Nosotros somos los que, en estos tiempos recios y en medio de tantas dificultades y contrariedades, hemos recibido el encargo de testimoniar la triunfante resurrección de Jesucristo.

Este lenguaje puede resultar convencional y un tanto ilusorio, si lo consideramos imbuidos de ese lastre de secularismo, de fe a medias, de la vivencia de un cristianismo puramente sociológico que ha calado profundamente en nuestros esquemas de vida, y que vale tan solo para alimentar determinadas prácticas religiosas que, peligrosamente, podemos acostumbrarnos a compatibilizar con una cierta mediocridad interior.

Toda la Cuaresma ha sido una oportunidad para plantearnos en serio la calidad y la profundidad de nuestra fe. Ahora es el momento de verificar nuestro aprovechamiento cuaresmal, y de acudir, si es necesario, a un replanteamiento urgente, iluminados por la palabra de Dios y asistidos por la gracia que el Señor nos brinda en cada momento con su infinita paciencia y misericordia. No perdamos la ocasión.

Este mundo en que vivimos necesita de Dios en la misma medida en que se empeña en prescindir de él. Quizá no ha conocido con meridiana limpieza el rostro sobrecogedor de Cristo, y permanece esclavo de prejuicios y sometido a sus condicionantes decepciones.
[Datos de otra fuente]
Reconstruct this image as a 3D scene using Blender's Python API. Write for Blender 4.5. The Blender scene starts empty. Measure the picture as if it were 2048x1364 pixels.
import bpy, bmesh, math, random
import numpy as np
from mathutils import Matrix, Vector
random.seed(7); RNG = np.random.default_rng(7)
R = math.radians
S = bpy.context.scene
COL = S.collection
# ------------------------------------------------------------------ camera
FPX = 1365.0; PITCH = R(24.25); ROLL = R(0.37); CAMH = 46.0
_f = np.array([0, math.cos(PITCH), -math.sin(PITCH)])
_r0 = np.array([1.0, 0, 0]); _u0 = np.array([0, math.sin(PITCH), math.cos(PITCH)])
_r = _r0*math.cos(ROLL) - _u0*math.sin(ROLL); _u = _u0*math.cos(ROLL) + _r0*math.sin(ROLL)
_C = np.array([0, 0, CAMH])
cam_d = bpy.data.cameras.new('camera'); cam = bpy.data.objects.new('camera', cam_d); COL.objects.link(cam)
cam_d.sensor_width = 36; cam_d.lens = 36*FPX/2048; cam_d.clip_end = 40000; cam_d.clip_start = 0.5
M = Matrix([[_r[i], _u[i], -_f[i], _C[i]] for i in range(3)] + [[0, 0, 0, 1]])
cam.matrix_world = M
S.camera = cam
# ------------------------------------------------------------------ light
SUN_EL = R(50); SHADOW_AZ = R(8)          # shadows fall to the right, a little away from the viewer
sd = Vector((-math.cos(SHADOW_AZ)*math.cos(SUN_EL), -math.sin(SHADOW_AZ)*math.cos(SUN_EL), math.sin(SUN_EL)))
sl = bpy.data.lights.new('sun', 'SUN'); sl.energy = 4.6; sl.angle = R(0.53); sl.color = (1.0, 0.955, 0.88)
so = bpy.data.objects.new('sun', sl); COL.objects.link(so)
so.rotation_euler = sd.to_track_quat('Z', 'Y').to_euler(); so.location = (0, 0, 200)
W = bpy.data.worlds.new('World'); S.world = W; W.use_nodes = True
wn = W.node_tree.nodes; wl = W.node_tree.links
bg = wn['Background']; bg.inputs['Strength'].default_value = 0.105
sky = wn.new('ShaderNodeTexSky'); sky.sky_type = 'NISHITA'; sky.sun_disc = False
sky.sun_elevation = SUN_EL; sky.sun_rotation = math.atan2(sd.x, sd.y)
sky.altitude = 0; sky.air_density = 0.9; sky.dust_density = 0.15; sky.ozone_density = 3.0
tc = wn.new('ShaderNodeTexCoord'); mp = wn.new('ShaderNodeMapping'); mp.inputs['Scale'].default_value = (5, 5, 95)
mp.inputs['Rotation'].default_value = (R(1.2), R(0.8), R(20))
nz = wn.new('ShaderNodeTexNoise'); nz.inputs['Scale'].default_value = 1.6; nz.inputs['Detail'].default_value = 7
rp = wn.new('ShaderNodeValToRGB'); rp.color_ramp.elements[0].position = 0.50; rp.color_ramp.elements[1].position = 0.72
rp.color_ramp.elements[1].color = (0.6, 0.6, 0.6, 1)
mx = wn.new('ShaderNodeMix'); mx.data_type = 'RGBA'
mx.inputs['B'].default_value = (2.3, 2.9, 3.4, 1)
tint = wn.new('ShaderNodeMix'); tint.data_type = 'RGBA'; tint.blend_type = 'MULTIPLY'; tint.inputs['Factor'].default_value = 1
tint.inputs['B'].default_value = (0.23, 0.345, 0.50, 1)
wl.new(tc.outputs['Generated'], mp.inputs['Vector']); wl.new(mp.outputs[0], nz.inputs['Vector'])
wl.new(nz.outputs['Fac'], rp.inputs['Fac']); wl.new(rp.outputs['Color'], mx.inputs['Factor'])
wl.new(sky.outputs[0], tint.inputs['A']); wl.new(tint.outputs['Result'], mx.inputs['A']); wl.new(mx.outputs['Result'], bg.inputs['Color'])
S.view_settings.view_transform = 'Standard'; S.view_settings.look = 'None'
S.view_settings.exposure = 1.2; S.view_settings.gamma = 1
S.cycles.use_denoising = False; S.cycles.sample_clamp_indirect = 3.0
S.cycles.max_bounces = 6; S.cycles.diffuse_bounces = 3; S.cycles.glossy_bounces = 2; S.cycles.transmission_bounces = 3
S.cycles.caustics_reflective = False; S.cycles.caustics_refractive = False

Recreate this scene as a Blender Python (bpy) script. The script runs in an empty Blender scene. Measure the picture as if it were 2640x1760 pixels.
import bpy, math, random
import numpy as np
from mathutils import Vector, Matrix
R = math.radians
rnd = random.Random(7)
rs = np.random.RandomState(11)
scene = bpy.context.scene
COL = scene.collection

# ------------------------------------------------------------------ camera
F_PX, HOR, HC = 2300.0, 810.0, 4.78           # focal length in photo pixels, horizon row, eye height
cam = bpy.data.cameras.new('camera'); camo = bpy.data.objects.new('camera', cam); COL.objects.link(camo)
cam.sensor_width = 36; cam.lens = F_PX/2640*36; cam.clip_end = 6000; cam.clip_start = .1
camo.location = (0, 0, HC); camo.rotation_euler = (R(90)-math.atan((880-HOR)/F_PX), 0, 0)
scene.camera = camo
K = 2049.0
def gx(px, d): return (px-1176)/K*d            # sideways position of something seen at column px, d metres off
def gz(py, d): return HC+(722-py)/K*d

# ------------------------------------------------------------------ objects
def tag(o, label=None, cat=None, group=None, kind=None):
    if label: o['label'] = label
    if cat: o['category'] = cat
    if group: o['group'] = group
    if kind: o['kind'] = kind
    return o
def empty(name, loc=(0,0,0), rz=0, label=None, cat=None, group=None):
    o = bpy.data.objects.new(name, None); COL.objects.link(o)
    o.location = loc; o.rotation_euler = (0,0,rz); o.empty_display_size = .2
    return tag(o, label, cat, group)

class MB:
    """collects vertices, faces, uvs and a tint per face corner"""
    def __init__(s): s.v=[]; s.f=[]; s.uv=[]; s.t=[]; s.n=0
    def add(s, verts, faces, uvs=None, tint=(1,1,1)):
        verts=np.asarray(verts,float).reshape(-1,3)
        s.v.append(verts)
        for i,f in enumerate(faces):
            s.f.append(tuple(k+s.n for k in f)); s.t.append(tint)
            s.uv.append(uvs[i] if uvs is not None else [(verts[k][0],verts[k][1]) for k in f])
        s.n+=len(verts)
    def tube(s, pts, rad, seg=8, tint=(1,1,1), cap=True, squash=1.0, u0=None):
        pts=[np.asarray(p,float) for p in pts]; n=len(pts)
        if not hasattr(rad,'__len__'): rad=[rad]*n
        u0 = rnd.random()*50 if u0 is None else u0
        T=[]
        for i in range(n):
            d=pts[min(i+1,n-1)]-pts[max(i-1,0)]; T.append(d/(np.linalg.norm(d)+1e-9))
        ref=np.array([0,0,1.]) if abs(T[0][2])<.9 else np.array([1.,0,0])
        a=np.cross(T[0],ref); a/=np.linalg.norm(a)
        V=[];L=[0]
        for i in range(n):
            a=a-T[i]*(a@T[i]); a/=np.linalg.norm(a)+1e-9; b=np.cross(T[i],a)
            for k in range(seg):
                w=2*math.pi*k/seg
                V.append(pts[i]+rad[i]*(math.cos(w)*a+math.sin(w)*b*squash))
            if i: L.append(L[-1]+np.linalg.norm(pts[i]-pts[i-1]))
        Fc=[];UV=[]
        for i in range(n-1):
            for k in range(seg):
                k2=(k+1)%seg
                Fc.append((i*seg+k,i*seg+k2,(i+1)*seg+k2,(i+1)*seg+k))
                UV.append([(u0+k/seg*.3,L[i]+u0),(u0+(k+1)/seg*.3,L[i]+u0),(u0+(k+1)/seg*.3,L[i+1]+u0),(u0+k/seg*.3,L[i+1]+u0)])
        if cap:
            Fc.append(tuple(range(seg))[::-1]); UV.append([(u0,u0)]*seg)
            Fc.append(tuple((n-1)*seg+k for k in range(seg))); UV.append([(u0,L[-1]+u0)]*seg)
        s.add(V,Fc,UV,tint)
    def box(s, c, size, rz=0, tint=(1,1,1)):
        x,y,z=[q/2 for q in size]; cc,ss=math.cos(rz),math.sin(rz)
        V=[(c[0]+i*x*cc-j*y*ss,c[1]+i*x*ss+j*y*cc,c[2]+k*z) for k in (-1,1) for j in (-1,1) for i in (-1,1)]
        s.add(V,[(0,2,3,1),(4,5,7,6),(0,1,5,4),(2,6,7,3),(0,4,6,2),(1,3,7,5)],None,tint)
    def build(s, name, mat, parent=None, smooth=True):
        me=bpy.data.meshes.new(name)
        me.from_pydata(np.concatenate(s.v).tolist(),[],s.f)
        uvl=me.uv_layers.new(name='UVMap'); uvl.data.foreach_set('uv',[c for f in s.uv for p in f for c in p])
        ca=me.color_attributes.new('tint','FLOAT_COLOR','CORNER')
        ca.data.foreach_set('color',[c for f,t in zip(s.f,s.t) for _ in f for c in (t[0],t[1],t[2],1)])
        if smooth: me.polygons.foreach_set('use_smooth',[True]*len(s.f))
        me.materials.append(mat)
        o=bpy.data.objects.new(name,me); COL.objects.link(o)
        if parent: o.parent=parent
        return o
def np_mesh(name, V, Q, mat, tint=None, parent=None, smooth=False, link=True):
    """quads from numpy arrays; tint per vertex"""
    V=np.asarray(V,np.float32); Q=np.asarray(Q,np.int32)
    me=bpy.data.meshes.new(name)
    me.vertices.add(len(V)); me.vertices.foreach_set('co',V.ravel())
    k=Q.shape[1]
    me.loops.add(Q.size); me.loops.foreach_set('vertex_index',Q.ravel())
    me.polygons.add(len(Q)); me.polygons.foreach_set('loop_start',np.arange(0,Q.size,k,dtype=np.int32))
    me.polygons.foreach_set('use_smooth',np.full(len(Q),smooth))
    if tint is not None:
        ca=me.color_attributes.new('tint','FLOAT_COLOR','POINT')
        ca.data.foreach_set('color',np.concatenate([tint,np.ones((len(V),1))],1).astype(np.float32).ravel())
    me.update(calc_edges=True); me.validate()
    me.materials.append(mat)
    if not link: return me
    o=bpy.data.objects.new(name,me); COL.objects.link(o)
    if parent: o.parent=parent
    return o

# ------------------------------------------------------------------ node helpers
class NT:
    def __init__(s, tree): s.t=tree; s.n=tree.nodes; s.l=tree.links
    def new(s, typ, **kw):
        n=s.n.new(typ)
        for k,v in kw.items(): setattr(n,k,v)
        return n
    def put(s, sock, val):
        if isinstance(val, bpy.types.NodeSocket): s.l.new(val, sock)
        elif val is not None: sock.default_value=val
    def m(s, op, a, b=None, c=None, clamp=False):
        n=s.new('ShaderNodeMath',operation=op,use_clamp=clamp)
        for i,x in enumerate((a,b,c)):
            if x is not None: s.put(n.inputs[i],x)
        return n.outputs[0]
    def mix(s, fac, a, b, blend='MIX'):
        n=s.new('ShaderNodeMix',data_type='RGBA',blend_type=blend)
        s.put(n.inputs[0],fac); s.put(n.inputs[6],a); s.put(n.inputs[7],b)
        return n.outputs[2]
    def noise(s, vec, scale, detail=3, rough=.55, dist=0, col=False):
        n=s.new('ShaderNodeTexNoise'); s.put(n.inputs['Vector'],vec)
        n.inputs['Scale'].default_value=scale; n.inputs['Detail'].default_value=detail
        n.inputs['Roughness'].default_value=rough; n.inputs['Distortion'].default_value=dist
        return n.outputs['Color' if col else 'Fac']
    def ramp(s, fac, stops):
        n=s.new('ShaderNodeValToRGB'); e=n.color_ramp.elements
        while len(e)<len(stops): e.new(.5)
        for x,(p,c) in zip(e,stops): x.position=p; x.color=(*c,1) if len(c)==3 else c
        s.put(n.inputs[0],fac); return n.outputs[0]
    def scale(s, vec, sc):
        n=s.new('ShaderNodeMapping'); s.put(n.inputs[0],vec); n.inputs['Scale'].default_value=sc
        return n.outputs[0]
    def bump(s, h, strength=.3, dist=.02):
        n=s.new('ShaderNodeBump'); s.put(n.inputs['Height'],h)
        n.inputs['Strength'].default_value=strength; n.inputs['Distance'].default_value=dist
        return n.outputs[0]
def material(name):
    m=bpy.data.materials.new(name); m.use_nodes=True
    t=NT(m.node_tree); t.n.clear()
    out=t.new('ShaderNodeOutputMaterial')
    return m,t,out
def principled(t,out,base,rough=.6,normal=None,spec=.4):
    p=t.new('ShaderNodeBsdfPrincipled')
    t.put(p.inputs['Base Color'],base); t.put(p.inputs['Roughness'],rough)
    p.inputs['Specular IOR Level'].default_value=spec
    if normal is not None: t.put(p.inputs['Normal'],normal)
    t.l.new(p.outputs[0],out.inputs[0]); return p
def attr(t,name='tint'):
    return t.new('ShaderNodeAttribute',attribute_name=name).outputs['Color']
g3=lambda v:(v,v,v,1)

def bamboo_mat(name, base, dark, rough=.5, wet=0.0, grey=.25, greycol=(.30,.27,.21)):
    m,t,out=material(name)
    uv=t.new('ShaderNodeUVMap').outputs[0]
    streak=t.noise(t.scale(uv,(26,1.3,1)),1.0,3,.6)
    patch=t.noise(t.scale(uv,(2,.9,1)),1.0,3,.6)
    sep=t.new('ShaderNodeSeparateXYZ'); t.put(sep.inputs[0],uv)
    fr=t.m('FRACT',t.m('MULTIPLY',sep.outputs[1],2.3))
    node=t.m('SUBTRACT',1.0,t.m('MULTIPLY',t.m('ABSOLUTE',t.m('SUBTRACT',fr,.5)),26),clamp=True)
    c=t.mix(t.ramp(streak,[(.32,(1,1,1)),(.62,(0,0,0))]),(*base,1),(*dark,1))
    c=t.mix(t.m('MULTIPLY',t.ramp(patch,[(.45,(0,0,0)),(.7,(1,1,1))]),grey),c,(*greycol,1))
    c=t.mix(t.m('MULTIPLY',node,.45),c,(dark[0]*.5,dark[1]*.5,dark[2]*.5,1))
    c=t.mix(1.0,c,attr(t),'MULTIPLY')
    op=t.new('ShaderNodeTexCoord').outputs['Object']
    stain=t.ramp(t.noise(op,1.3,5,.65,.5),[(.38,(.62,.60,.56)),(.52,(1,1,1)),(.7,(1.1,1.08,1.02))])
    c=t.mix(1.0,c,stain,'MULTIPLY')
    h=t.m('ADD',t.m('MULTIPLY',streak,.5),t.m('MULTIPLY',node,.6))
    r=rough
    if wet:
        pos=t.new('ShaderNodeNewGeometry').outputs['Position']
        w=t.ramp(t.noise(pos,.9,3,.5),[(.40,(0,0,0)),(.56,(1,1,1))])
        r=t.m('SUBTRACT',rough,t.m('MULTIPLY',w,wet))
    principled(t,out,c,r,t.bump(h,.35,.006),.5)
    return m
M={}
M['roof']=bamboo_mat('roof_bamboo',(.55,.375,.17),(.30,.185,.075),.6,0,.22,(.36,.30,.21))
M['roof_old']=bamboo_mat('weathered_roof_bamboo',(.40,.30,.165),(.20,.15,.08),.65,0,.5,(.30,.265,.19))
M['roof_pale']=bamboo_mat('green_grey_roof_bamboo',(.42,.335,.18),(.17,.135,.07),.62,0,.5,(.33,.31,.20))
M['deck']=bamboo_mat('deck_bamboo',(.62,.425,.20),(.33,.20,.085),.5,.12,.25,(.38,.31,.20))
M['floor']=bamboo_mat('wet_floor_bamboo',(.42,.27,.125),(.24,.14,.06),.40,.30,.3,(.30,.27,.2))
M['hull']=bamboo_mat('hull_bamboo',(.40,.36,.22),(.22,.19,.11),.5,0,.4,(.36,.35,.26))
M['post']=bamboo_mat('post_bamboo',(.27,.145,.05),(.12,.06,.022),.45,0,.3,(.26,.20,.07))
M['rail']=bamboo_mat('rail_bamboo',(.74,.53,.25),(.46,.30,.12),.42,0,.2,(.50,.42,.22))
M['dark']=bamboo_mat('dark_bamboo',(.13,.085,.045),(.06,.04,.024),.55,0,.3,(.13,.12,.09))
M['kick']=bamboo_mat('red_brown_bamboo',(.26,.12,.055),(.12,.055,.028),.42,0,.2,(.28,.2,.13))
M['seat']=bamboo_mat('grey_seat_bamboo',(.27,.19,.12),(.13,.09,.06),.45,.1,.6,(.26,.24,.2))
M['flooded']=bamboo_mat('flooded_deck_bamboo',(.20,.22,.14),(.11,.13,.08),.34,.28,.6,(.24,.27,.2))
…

A nosotros corresponde asumir el deber apostólico de proclamar clara, valiente e íntegramente, lo que hemos visto y oído, lo que el Señor nos ha comunicado en el seno de la Iglesia, donde se muestra y se da a quienes le buscan con sincero corazón.

Dispongámonos a ello, sabiendo que es el Señor quien ha dicho: “a quien me confesare delante de los hombres, yo le confesaré delante del Padre que está en el cielo” (cf.----).

Unámonos en la oración, de la mano de la Santísima Virgen, Madre nuestra y maestra en la fe, invocando al Señor, por intercesión de su Madre santísima, la gracia de ser coherente con la fe que hemos recibido, y con los propósitos cuaresmales que hemos hecho.